Raw records
Start
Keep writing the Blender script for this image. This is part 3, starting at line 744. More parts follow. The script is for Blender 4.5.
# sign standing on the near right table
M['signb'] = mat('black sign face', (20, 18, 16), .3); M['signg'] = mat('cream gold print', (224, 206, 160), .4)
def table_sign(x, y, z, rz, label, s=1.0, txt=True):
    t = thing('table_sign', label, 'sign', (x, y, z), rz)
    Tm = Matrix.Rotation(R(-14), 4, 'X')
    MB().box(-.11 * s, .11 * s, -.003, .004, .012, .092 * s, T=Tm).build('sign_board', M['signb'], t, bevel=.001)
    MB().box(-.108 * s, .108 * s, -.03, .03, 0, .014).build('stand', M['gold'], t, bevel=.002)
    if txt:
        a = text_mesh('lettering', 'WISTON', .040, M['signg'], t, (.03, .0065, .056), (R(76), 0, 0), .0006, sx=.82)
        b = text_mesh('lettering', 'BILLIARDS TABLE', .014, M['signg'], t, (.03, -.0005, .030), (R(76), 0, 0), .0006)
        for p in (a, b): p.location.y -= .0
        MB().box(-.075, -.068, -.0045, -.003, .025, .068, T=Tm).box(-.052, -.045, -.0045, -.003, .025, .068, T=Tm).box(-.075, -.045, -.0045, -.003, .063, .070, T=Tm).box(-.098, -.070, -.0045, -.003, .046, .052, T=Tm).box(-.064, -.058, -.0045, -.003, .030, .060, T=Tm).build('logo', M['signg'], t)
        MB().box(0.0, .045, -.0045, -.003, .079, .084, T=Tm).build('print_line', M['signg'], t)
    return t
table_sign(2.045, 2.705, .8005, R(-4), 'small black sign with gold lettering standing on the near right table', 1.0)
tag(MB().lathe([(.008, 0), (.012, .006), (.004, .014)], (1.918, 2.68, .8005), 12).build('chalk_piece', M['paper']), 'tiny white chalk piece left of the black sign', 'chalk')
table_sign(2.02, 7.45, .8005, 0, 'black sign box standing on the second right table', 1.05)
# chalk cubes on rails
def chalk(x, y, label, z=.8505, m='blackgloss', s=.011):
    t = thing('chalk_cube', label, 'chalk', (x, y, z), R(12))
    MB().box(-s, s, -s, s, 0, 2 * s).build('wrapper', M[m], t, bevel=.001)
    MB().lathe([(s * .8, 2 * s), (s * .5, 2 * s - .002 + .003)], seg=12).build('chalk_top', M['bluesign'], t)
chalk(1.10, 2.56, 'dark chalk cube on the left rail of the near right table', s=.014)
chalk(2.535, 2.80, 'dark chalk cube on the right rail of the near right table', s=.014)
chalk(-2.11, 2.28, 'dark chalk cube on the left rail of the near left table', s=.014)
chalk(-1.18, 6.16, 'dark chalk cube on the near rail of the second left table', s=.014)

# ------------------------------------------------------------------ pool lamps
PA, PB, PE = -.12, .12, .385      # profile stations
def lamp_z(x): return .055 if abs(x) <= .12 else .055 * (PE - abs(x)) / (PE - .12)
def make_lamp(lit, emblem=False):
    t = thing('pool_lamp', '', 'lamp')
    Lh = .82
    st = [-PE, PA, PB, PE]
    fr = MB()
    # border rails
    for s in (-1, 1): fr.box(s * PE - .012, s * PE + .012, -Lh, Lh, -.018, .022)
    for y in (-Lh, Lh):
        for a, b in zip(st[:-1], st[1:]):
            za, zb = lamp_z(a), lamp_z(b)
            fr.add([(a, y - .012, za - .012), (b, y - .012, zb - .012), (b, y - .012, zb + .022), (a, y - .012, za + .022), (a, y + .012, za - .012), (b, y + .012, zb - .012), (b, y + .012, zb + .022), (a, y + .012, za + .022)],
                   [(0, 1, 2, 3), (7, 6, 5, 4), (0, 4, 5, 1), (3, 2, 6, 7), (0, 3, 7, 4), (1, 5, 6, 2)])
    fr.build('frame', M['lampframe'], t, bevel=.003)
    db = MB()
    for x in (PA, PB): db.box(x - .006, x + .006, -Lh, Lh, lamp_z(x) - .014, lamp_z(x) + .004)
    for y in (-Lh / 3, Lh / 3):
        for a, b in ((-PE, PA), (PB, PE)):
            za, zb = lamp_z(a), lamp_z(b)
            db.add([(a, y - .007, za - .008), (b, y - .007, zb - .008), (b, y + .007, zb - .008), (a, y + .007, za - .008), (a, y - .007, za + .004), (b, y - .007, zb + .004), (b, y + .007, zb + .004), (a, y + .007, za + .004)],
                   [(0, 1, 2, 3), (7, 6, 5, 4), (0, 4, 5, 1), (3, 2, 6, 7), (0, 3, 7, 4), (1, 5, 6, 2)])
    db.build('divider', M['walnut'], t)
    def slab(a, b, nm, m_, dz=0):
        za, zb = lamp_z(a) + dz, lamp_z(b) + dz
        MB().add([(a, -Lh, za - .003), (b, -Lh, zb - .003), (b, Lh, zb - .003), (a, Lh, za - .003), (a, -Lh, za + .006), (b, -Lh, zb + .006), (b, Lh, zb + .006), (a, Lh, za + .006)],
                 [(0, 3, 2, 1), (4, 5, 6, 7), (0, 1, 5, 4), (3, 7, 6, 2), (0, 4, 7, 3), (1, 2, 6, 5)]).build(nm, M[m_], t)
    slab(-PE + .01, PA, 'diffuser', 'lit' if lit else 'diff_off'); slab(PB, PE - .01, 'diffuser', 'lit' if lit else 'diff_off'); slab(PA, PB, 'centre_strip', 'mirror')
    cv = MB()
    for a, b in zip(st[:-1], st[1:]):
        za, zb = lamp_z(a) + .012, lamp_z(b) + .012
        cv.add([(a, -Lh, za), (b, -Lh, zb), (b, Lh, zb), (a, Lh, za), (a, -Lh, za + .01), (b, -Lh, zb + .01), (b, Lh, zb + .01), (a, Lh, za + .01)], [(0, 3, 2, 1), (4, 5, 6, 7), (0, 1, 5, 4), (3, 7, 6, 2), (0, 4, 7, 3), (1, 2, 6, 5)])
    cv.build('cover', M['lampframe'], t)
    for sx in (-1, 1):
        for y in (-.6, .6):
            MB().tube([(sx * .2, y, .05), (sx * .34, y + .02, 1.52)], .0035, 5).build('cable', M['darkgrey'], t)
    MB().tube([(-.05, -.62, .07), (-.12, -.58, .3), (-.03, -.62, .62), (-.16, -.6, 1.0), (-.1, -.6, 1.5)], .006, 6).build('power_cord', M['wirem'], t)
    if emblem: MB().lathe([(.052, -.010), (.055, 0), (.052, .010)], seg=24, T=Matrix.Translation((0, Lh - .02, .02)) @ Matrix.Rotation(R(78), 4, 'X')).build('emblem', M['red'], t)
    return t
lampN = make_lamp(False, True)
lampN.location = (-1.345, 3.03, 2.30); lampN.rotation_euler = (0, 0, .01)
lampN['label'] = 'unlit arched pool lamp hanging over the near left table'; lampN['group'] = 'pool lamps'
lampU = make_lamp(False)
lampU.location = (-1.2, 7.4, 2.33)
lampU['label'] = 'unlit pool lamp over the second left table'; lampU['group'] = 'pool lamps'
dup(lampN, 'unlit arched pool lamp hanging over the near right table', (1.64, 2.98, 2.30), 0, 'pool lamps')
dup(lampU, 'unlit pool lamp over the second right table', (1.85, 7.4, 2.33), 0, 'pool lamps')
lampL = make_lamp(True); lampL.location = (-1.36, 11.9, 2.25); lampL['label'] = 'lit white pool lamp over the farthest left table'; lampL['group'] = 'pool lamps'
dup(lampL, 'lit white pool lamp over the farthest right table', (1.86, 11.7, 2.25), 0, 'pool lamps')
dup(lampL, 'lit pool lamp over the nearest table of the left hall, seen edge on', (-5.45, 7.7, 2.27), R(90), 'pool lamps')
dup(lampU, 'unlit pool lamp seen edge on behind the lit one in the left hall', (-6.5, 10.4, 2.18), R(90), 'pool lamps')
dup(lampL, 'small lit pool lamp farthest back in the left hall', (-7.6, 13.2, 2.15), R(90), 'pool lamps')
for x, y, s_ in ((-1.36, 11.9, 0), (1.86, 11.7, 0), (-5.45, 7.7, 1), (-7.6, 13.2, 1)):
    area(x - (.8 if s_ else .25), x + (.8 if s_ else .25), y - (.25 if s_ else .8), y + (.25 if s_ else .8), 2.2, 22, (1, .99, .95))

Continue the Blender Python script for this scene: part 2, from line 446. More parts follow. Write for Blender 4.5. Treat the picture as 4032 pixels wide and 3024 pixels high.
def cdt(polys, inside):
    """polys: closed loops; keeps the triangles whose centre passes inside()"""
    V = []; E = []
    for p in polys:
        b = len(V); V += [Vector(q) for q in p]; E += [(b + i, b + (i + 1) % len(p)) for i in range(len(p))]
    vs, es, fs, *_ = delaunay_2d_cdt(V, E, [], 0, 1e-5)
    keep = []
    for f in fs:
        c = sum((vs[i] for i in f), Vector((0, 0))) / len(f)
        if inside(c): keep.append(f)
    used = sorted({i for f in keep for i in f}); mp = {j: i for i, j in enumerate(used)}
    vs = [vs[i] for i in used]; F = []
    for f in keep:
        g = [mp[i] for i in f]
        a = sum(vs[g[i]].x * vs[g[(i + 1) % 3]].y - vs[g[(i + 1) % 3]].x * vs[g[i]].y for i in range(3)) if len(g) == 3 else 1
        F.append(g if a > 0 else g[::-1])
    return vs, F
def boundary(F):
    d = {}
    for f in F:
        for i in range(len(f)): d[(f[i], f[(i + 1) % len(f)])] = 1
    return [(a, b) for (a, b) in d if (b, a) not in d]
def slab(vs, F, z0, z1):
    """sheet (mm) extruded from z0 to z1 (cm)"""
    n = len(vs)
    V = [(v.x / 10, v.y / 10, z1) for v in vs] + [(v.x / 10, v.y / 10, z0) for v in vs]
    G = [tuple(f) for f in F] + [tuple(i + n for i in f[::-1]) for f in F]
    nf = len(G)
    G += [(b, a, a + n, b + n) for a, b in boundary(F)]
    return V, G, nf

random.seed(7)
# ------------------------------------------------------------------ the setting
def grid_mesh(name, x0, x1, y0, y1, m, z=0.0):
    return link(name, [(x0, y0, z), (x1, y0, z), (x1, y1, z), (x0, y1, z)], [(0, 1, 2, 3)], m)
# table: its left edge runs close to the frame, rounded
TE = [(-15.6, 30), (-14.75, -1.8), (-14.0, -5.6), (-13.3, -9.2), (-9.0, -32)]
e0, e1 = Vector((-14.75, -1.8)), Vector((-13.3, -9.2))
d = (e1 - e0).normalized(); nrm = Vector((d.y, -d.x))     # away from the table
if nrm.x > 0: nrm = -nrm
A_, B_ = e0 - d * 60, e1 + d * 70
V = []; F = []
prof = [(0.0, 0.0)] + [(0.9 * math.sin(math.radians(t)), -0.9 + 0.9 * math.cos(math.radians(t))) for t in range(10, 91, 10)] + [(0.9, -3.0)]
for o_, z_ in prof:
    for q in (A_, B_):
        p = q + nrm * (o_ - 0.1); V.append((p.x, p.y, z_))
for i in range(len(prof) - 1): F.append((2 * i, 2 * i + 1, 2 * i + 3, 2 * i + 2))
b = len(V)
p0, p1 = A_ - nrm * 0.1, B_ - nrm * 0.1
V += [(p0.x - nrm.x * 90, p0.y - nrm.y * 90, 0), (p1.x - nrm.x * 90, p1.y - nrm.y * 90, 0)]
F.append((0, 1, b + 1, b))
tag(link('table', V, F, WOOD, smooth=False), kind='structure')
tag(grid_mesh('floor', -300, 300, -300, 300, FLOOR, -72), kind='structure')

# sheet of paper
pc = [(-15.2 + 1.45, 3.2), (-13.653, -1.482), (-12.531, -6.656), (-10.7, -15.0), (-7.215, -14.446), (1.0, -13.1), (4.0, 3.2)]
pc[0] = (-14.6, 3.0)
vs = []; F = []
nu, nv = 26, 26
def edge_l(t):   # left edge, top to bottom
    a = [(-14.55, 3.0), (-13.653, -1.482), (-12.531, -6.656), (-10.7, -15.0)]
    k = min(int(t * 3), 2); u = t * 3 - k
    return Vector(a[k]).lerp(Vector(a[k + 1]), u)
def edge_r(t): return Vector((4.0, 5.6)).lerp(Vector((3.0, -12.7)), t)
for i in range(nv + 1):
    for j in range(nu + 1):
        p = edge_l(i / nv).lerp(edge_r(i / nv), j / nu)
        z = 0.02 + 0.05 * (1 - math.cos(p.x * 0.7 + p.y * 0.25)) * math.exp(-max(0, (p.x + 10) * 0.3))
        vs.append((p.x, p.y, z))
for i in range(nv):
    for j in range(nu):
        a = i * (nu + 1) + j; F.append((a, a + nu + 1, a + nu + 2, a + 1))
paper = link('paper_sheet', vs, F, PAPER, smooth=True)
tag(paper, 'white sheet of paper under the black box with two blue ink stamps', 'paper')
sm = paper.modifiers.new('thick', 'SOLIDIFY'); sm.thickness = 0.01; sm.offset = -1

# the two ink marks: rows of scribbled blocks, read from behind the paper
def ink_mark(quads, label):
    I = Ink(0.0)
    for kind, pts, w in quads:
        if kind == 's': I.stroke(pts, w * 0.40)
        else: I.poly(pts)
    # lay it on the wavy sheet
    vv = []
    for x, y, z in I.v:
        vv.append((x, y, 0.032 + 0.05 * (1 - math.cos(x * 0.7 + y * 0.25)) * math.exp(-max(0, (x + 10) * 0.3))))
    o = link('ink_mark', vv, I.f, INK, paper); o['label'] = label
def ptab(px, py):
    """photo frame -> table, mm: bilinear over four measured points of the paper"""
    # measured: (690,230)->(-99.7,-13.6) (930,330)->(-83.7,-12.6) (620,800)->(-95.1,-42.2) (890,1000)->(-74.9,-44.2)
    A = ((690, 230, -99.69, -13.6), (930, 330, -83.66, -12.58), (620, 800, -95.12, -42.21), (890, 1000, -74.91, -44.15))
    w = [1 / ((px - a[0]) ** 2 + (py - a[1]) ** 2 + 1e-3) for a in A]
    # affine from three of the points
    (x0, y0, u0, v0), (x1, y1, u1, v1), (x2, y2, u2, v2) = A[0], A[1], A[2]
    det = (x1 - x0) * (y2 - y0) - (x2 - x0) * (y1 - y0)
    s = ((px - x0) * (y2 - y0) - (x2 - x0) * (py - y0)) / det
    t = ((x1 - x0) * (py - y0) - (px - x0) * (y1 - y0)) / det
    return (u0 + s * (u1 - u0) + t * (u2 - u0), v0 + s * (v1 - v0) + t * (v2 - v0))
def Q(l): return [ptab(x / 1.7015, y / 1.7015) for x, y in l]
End
TO BE DONE – Gather each line in these records that contains the string "script".

EXPECTED ANSWER –
Keep writing the Blender script for this image. This is part 3, starting at line 744. More parts follow. The script is for Blender 4.5.
Continue the Blender Python script for this scene: part 2, from line 446. More parts follow. Write for Blender 4.5. Treat the picture as 4032 pixels wide and 3024 pixels high.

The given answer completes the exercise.